Digital data and consumer experiences

We’re at an exciting point where a lot of technologies are converging, such as machine learning, artificial intelligence, visual mapping, traditional data and big data. When we combine physical and digital data about consumer behavior, we have contextual data – which means we can start looking at what people want, need and are going to buy.

On the retail side, this data can be used in-store for individual customer insights. What’s important to us now is not just what a customer bought and returned – what did they look at and reject? Why did they buy that? Some stores are already doing this, sorting together personal ‘wardrobes’ for customers to try on in chosen sizes and colors. Choices, rejections and purchases are recorded via touchscreen.

Guess what this data affects? Product development and assortments. Higher sell-through rates. Fewer returns. We shouldn’t be getting excited about 30 percent sell-through rates – it should be 70, 75, 80 percent. If you can feed data back and use it in the right way, you can make sure the right products get off the ground and get sold.

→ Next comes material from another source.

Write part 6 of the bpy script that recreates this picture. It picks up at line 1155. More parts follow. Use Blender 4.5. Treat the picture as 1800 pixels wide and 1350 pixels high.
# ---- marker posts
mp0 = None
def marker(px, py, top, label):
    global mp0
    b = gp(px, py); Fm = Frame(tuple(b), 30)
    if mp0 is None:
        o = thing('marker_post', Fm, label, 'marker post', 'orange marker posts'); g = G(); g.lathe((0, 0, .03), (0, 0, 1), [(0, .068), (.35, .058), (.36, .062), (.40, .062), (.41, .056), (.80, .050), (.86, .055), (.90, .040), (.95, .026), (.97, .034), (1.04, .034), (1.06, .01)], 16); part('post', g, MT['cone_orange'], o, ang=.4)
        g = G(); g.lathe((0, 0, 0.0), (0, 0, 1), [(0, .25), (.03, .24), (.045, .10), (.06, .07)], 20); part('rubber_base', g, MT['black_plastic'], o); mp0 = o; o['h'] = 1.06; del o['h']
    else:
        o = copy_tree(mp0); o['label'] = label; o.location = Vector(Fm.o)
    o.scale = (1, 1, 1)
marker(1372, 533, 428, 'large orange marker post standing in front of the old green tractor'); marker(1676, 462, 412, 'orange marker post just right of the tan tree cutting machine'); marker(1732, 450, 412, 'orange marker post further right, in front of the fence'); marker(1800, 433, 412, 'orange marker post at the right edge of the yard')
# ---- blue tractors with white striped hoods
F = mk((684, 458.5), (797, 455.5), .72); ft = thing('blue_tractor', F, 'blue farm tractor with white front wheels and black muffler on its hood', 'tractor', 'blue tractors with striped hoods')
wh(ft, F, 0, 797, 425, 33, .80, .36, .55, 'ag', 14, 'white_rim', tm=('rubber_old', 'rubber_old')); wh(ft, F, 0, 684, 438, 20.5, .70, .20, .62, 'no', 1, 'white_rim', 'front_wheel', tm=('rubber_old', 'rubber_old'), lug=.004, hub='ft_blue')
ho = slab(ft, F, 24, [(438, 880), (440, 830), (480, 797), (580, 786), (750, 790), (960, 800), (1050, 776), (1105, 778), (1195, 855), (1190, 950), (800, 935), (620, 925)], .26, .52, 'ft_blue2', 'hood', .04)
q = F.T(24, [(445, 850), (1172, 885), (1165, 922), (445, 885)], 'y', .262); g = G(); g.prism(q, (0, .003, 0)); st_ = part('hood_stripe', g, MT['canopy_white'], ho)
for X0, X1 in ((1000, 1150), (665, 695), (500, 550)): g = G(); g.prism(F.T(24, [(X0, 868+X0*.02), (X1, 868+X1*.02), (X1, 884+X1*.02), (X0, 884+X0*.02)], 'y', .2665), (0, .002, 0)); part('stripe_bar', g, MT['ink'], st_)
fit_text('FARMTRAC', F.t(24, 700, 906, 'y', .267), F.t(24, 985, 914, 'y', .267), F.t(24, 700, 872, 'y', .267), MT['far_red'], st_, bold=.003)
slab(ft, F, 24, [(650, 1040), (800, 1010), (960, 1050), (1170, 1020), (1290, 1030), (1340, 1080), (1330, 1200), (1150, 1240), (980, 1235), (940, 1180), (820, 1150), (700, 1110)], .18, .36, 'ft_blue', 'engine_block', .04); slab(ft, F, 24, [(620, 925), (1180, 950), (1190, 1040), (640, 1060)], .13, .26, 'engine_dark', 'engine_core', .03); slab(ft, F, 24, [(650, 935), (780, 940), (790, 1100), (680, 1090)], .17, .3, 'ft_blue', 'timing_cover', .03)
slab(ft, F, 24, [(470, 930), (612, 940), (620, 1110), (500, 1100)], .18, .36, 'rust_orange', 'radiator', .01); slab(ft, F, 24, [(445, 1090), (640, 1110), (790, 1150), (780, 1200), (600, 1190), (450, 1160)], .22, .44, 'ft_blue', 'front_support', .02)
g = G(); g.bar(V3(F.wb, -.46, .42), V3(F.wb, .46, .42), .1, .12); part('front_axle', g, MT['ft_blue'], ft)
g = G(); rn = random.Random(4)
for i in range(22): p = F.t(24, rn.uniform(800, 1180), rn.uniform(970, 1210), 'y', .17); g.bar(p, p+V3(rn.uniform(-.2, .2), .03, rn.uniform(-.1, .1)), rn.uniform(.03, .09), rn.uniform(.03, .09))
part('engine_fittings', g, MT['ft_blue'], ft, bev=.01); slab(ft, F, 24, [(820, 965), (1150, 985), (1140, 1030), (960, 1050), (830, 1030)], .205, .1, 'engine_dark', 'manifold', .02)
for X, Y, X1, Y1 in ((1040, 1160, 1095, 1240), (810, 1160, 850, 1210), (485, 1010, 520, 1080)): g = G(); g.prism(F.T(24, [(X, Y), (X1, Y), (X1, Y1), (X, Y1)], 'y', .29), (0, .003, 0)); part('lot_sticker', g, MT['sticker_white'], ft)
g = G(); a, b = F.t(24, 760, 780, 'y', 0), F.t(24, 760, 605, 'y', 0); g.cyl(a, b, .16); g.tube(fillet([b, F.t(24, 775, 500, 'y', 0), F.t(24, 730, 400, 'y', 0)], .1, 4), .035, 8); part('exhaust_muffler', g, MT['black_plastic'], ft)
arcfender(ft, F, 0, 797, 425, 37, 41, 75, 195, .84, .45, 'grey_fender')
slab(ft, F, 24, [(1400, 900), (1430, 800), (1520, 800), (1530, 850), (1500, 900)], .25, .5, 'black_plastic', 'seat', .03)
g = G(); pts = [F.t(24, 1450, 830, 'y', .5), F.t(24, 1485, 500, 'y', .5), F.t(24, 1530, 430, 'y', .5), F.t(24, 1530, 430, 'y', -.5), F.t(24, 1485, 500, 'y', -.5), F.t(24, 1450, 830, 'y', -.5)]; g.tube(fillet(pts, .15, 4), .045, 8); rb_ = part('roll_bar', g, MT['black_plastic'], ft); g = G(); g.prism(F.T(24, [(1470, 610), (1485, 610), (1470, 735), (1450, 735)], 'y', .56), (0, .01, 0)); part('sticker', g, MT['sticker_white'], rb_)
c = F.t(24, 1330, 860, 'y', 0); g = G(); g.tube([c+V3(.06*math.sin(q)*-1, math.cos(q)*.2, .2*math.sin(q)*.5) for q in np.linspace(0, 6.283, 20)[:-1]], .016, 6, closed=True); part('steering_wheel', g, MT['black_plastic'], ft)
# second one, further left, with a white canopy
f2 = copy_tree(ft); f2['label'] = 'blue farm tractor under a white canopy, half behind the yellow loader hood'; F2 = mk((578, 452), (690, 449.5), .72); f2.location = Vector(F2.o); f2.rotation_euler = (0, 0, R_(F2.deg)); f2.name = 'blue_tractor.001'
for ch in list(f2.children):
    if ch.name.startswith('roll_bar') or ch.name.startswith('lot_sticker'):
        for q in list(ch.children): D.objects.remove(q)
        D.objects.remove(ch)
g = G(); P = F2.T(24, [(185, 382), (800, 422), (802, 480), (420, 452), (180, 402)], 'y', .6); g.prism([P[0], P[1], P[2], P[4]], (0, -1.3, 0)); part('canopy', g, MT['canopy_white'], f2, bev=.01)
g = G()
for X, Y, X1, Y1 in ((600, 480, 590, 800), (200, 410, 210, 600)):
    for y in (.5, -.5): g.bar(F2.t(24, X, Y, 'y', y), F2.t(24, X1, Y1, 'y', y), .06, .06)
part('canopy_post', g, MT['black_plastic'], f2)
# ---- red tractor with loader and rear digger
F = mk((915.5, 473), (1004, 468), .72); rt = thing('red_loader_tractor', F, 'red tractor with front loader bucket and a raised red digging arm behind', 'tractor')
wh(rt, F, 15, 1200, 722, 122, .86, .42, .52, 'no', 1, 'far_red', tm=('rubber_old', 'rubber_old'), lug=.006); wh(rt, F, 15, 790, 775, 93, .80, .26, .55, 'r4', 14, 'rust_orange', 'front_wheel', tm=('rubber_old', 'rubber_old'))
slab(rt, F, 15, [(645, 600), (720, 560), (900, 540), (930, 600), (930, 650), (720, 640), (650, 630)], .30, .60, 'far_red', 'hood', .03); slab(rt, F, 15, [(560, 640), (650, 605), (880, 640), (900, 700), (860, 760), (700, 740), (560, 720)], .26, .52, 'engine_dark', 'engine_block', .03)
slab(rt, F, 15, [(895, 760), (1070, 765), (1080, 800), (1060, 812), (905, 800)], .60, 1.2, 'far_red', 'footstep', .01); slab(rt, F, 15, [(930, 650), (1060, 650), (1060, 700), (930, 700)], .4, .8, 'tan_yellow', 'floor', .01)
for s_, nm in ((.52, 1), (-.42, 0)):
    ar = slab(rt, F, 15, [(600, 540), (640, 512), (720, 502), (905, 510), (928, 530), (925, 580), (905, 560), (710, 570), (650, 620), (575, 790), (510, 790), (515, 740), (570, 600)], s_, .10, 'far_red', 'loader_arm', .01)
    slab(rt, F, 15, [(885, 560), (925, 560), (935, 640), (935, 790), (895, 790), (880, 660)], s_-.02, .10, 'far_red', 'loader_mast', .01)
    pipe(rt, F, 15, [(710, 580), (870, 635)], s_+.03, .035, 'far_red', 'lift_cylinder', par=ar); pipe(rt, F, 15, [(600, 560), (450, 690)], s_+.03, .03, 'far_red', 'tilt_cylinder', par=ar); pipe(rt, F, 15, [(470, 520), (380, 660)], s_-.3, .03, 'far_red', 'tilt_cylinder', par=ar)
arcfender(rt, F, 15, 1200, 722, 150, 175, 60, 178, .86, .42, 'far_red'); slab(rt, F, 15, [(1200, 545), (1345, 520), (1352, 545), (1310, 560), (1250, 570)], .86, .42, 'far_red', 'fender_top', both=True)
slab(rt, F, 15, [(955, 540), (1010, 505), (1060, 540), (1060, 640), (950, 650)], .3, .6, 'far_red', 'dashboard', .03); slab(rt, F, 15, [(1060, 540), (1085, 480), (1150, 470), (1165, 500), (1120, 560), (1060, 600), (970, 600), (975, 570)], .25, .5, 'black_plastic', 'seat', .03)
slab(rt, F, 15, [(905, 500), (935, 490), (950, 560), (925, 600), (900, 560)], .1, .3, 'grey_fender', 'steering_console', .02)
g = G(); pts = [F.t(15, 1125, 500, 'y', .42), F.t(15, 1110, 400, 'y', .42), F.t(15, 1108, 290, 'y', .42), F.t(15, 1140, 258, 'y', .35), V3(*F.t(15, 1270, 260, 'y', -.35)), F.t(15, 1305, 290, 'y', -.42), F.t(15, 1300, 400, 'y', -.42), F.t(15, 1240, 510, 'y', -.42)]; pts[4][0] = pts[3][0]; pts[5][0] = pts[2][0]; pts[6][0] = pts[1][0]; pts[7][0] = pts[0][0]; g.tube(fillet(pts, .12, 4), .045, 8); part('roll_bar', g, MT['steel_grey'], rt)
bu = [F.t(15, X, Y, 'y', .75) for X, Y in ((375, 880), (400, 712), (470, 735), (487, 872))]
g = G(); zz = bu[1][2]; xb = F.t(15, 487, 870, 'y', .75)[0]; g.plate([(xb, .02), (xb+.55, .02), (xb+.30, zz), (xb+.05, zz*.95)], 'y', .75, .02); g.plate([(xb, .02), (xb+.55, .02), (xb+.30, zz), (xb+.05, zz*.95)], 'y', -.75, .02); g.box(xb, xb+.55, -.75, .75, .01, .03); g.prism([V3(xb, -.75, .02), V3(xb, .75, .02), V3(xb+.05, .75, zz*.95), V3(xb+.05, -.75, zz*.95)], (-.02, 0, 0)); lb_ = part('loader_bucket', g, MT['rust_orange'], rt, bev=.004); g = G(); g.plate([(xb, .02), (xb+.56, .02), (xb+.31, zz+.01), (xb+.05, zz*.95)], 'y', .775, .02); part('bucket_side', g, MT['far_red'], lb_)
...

For the customer, it’s about seamless, personalized digital experiences based on their style and preferences. When we stop saying ‘People who have bought this also bought…’ and offer people meaningful things that they actually want, they buy.

Digital on the inside

However, you can’t just be digital on the outside. You can’t do any of these things unless you’re also digital on the inside. You need a fully mobile, globalized team that can collaborate in a truly social way. To do that, you need to invest in the right technology. The email server you use isn’t going to differentiate your brand, but systems like PLM and ERP are technologies that can really make a difference.

Unfortunately, you don’t have the luxury of stopping the whole business while you implement a solution. You can’t wait 18 months to put in a new PLM system – in those 18 months, your business might have changed entirely. Look at how quickly the music industry was disrupted when iTunes was introduced in 2001. This is where agile deployment methodologies come in. Piece by piece, you get people working on a collaborative platform.

Integrating mobile with PLM

People already use social platforms to communicate at work, whether it’s Messenger or Slack. It’s how things get done and decisions get made. We need to be able to integrate mobile devices with our PLM and ERP systems so that people can collaborate and make decisions on the go.

For mobile that works, you need a strong platform. It doesn’t all live in that little device. It lives somewhere in the cloud, in a big ecosystem. Also, you have a lot of different devices – phones, tablets, laptops, desktop computers – and all of them have their own challenges. You’re not going to shrink an entire PLM screen down to a phone, for instance. You want actionable things you can do on that phone that tie back into PLM.

Centric Software is certainly ahead of the curve when it comes to using mobile apps with PLM. Centric’s apps, such as Capture It and Fit Review, integrate data from mobile devices with PLM in real time. This cuts down tons of duplicate work and data entry, which is great news for creatives. Centric’s Visual Innovation Platform is a collection of touchscreen-based digital boards that can transform meetings. Imagine going into a room and telling people to turn on their phones rather than switching them off, because you’re having a meeting.

Future workforce

The reality is, kids think like this already. Their lives are mobile, and they are your future workforce as well as your customers. Digital technology can be scary, but you can approach it either from a place of love or of fear. We’re all digital explorers, and if you can face down the fearful aspects of technology to do something bold, the future will reward those who innovate every day.